問題は制度

 昨日は、東海比例選出の大山昌宏代議士と磯谷香代子代議士をくさしてしまった。だが、考えてみれば、彼らばかりをせめるのもいかがなものかとも思っている。
 小泉フィーバーの時には、大量得票により比例名簿の末端に連なっていた当て馬の杉村太蔵氏(サラリーマン)や浮島敏男氏(自民党職員)が一票代議士になってしまった。政権交代フィーバーで民主党に大量な票が流れた結果、同様の現象が大山氏や磯谷氏の身の上に降りかかったということだ。

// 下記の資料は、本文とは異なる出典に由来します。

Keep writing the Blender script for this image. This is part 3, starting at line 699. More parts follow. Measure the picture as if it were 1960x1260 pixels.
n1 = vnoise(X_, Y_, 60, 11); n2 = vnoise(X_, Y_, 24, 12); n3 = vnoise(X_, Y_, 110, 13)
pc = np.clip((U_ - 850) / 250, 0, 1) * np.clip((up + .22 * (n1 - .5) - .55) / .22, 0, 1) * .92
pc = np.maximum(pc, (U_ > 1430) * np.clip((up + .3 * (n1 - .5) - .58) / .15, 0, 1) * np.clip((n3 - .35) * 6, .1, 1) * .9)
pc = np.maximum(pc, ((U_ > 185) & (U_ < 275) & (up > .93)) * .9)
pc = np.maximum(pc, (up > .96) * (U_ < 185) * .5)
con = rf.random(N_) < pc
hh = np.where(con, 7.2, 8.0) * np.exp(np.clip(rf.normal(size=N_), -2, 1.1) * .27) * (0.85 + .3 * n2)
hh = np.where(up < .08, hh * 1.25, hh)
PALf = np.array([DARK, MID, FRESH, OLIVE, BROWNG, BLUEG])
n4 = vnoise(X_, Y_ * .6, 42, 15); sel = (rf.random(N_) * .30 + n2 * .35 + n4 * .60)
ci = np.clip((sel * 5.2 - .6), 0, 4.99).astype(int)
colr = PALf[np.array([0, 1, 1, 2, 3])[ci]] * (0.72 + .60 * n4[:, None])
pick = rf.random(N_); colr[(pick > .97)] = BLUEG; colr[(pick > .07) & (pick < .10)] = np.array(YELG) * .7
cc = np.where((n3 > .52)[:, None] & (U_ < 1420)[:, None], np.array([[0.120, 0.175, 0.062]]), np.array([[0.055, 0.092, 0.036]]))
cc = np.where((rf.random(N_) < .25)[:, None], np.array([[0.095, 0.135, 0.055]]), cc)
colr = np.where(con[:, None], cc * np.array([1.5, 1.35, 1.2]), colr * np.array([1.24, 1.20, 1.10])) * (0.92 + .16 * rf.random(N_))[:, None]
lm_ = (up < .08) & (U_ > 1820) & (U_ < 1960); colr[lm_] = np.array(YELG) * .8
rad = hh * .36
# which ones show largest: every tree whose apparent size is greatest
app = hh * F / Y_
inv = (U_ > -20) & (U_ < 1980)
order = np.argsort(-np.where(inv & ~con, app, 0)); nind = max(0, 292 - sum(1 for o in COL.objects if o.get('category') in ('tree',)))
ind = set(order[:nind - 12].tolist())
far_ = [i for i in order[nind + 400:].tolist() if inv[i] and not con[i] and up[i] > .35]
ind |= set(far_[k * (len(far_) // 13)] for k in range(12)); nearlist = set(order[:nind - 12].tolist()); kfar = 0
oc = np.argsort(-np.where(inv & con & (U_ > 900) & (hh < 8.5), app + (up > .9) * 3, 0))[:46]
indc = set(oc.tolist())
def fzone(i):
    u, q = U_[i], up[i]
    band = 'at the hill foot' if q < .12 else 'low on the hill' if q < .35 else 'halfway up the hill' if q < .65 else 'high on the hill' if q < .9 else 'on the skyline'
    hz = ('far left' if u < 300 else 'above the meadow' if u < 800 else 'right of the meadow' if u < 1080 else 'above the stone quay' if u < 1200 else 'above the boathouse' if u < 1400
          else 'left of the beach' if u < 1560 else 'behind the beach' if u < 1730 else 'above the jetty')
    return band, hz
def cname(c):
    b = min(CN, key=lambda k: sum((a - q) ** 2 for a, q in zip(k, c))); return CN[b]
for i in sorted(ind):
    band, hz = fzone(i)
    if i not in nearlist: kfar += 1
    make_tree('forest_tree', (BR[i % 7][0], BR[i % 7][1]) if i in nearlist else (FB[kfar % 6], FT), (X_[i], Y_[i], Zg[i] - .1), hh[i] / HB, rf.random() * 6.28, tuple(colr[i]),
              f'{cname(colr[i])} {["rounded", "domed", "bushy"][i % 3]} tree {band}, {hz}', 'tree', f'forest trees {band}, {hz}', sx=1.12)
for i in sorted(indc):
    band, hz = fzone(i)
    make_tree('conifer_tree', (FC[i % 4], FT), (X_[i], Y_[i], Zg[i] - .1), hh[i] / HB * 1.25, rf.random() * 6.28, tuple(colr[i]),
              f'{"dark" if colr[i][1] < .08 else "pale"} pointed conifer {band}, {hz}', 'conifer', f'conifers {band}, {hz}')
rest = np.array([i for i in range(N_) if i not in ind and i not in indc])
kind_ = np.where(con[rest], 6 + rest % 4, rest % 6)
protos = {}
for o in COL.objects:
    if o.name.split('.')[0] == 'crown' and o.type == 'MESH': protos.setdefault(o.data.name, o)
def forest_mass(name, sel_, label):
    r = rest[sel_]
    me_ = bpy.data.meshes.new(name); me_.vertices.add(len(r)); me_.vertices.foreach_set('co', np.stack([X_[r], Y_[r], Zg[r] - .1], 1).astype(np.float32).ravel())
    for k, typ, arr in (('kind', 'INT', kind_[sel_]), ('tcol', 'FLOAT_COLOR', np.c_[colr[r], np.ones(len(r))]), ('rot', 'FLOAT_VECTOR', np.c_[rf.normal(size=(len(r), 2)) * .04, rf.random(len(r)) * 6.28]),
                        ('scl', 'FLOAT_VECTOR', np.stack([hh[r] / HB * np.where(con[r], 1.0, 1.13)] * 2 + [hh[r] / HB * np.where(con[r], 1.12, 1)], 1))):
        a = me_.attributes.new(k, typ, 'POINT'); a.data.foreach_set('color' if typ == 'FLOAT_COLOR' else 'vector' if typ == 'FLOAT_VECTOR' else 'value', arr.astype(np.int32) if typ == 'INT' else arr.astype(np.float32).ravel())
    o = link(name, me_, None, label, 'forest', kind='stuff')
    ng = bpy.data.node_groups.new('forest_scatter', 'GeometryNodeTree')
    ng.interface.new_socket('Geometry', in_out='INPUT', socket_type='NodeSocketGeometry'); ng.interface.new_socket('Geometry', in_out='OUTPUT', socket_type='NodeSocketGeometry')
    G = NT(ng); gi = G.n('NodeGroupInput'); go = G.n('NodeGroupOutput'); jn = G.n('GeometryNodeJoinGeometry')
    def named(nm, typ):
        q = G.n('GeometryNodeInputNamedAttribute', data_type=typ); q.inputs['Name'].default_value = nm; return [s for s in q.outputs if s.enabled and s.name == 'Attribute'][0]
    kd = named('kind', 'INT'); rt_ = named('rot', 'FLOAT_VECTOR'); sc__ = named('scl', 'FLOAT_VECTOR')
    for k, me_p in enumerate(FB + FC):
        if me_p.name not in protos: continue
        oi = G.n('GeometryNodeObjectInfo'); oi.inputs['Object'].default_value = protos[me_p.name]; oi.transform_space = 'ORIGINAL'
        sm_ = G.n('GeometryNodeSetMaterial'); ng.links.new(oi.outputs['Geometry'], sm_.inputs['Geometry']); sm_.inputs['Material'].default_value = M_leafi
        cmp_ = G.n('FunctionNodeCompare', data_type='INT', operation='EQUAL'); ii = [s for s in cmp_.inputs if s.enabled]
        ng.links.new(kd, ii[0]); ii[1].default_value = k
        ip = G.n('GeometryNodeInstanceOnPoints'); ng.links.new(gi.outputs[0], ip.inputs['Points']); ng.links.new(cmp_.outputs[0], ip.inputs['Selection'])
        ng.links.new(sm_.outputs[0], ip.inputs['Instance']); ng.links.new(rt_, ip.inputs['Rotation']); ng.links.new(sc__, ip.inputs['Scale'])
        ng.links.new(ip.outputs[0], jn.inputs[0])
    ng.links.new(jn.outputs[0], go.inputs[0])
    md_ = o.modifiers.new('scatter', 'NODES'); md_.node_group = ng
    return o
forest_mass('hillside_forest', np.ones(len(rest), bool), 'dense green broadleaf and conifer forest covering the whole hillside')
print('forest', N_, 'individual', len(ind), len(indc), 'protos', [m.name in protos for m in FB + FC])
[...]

 そもそも磯谷氏は、その半生において政治を志したことなどなかっただろう。たまたま小沢一郎が「大量得票が見込めそうだ」と踏み、民主党は名簿登載者を急遽増やさなければならない状況に陥った。そこで「愛・地球博」にボランティアとして手伝いに来ていたフリーターに、谷岡郁子参議院議員が白羽の矢を立てたということ。
 あれよあれよと言う間に、フリーターのオバサンは代議士になってしまった。一番、困っているのはきっと本人なんだろうね。
「制度」が悪いのである。政治に興味がない、政治を知らない人間が紛れこむようなシステムは間違っている。政治に興味があって、政治をよく知っている人物が必ずしも役に立つかは、この際置いておいて、少なくともど素人が名簿に名前を登載しただけで、国会議員になってしまうようなことでは拙かろう。
 小選挙区比例代表並立制、とくに重複立候補を認める現行制度は問題が多すぎる。それに日本人の特性として、1か0かの選択よりも、選挙区の中から数人を選ぶ中選挙区のほうが合っているのではないか……。磯谷香代子の悲劇や杉村太蔵の喜劇をつくらないためにも、選挙制度は再考したほうがいい。